God has given us everything that we need to succeed, we just have to work for it. Every day we will make mistakes, we will fall short, we will fail. Every day we will have to remember that “talk doesn’t cook rice”, and that if we fall down seven times, we will stand up eight. Every day we need to make the choice to turn to the Lord, read His word, listen to the prophets, be what we believe, and humble ourselves. I hope and pray that we can all include God into the planning of our lives, and then see the miracles unfold.
I’d like to close with some words from Elder Koch, “May we be humble to follow the counsel of our prophets and accept that only God and Jesus Christ can transform us—through ordinances and covenants received in His Church—into the best version of ourselves in this life and, one day, make us perfect in Christ.”
I testify that Jesus Christ is our Savior and Redeemer, and He loves us perfectly. I know that miracles happen on the earth today when we choose to follow Christ, humble ourselves and submit our will to the will of the Father. I know our Heavenly Father loves all of His children, and wants us all to come home.
In the name of Jesus Christ, amen.
Footnotes
Ezra Taft Benson told us that “Men and women who turn their lives over to God will discover that He can make a lot more out of their lives than they can.
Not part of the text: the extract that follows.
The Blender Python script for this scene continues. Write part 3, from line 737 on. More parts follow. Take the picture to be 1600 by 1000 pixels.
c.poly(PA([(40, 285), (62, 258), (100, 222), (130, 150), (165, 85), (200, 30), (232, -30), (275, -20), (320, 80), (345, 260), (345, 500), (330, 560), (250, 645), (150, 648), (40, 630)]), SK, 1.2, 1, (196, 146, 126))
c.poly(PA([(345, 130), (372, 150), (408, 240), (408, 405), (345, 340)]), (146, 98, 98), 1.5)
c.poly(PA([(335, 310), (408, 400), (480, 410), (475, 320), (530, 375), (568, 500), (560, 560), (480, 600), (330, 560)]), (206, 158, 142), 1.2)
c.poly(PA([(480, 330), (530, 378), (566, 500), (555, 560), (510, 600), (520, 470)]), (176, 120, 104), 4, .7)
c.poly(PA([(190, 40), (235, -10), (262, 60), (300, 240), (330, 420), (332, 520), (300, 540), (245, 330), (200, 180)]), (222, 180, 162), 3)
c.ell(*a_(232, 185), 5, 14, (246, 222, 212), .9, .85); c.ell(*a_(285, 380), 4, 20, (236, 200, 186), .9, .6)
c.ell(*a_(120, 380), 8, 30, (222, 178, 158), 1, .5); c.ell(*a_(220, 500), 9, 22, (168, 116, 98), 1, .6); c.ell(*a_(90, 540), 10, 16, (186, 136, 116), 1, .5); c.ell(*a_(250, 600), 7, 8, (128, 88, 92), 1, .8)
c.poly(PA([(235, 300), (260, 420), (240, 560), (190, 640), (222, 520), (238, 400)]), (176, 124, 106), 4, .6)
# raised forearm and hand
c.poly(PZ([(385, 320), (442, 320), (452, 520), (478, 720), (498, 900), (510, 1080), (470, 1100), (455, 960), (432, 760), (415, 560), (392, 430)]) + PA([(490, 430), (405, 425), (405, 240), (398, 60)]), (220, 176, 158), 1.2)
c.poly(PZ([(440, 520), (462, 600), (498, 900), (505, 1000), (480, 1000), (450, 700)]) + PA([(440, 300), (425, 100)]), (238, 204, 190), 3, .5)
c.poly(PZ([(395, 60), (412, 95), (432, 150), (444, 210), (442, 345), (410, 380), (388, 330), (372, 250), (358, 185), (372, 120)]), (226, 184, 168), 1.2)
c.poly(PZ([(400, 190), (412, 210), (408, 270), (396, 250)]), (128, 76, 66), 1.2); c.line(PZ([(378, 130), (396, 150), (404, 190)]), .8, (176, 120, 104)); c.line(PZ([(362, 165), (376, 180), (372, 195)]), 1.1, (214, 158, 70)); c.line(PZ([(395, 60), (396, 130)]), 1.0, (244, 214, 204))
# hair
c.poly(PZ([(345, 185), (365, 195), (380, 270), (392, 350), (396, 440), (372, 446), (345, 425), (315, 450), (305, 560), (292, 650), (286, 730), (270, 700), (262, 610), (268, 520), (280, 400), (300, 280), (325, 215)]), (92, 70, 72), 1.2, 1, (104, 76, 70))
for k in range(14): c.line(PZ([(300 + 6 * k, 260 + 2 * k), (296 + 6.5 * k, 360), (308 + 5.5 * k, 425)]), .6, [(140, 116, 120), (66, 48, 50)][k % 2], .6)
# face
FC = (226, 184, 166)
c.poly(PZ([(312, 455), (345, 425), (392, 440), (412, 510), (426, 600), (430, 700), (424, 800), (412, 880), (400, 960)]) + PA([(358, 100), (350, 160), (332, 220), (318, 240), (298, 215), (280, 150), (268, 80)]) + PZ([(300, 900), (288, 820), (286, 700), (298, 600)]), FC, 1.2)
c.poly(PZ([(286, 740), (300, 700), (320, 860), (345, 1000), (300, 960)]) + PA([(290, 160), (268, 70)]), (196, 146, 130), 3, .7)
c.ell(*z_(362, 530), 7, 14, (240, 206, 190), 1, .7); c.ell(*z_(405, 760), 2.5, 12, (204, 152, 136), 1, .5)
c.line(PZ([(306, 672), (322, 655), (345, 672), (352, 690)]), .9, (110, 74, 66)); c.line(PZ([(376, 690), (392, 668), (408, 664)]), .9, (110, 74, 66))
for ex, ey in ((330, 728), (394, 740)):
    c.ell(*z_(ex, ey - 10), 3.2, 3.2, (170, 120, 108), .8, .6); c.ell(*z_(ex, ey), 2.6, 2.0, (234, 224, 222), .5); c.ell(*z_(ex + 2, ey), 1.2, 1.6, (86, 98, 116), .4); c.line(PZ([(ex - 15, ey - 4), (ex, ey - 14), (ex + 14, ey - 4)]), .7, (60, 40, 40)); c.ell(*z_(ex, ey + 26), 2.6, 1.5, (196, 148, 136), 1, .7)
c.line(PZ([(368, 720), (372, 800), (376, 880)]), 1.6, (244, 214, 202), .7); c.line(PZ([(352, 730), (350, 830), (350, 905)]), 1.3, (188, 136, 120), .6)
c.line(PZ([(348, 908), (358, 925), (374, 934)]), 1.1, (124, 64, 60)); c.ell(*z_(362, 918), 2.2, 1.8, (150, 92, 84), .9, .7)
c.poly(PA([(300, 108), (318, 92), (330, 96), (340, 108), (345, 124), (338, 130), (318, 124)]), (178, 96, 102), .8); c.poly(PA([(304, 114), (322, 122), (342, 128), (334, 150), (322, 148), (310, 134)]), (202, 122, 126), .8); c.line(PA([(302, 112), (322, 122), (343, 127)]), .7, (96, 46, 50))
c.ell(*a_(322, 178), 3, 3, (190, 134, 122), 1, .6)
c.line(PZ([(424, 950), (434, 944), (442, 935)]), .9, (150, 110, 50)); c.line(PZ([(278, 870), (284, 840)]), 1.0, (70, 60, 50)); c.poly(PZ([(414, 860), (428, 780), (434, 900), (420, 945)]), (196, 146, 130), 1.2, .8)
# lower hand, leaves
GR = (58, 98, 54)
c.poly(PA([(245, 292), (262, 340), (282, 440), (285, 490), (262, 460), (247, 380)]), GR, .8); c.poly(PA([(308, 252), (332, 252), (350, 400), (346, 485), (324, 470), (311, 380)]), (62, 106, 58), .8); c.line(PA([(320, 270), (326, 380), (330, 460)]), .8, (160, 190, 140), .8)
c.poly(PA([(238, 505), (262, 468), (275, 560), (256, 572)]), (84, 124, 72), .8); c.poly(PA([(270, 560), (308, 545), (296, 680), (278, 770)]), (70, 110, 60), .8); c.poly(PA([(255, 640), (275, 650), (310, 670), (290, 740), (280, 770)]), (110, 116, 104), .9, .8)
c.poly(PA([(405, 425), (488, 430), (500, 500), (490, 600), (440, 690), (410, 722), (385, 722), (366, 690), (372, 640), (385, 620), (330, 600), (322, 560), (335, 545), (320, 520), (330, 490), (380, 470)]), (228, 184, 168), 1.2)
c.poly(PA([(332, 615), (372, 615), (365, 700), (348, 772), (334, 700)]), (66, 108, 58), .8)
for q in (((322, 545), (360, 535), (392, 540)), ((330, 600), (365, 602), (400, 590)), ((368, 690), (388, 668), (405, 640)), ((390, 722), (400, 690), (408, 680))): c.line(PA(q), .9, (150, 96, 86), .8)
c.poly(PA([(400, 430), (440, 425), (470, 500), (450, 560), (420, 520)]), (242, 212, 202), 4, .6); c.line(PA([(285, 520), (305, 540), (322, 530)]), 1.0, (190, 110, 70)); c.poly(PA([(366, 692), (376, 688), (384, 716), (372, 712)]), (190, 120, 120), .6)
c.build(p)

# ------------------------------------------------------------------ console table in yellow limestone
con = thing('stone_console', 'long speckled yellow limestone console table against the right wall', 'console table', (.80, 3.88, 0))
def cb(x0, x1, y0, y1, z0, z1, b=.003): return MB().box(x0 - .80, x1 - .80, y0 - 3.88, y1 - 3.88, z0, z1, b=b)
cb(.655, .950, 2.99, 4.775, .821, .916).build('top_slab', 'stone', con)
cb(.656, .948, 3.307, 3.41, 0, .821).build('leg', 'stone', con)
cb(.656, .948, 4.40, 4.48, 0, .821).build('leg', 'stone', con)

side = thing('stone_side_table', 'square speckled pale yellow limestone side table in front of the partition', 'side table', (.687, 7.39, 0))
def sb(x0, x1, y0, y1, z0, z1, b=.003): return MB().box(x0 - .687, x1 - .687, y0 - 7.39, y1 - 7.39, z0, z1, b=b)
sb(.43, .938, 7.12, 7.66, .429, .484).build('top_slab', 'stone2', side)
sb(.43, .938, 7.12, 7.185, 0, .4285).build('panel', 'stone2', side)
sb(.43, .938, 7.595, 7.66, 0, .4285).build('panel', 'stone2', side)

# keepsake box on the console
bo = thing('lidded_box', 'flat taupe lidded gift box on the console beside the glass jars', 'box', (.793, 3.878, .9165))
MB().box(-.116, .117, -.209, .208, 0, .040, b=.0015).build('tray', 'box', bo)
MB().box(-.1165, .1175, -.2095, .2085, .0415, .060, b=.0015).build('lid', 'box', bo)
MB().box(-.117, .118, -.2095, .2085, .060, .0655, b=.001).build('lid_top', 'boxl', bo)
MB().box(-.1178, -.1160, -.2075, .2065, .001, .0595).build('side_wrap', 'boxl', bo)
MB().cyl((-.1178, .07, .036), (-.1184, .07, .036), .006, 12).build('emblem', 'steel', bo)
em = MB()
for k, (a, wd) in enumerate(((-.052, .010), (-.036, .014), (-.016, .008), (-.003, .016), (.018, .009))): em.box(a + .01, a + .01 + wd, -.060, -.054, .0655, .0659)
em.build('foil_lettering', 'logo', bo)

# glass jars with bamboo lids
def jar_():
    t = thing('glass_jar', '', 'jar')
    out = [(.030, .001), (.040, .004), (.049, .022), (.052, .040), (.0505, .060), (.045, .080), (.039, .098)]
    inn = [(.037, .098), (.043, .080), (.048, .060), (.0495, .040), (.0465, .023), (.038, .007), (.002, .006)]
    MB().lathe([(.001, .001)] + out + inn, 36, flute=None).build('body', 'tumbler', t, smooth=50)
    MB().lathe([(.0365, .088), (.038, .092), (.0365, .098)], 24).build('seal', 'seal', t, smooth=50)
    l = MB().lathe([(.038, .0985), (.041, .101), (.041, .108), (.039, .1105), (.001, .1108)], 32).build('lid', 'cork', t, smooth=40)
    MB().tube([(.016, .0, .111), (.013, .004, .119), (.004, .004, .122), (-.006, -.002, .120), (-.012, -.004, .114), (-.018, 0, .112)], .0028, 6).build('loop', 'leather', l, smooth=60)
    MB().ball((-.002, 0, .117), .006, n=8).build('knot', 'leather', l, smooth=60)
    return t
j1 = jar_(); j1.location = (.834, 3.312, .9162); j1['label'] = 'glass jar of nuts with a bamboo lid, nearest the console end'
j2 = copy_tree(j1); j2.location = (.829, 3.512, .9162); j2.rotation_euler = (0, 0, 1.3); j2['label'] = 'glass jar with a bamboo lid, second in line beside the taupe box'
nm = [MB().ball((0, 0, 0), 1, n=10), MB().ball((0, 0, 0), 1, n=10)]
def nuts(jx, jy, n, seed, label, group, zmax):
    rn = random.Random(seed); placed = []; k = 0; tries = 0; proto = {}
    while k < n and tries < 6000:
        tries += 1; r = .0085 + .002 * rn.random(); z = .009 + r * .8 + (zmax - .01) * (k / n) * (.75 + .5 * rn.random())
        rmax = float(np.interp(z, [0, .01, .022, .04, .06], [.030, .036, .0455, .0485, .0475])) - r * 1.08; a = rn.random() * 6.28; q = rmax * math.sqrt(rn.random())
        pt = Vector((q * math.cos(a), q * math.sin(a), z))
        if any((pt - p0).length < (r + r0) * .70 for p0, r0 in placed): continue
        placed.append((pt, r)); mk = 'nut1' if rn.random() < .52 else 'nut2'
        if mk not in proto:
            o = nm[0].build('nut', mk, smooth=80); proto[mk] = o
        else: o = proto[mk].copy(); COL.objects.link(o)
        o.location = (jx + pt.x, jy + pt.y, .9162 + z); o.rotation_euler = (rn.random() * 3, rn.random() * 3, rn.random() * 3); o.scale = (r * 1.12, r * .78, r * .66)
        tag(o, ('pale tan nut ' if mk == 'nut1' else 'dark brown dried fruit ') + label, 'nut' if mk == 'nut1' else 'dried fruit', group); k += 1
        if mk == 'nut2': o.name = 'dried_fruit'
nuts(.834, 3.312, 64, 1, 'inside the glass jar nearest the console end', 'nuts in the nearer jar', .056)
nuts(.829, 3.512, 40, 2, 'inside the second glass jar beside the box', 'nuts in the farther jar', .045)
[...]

He will deepen their joys, expand their vision, quicken their minds, strengthen their muscles, lift their spirits, multiply their blessings, increase their opportunities, comfort their soul, raise up friends, and pour out peace.”
“I am building a house
Where the floor is made up of strength
Where the walls are crafted of ambition
Where the roof is a masterpiece of forgiveness
I am building myself.”
--Noor Unnahar
“God left the world unfinished for man to work his skill upon. He left the electricity in the cloud, the oil in the earth. He left the rivers unbridged and the forests unfelled and the cities unbuilt. God gives to man the challenge of raw materials, not the ease of finished things. He leaves the pictures unpainted and the music unsung and the problems unsolved, that man might know the joys and glories of creation.”
- In Search of the Abundant life, Thomas S. Monson
https://speeches.byu.edu/talks/kevin-j-worthen/choose-to-be-humble/
1 Nephi 13:16 And it came to pass that I, Nephi, beheld that the Gentiles who had gone forth out of captivity did humble themselves before the Lord; and the power of the Lord was with them.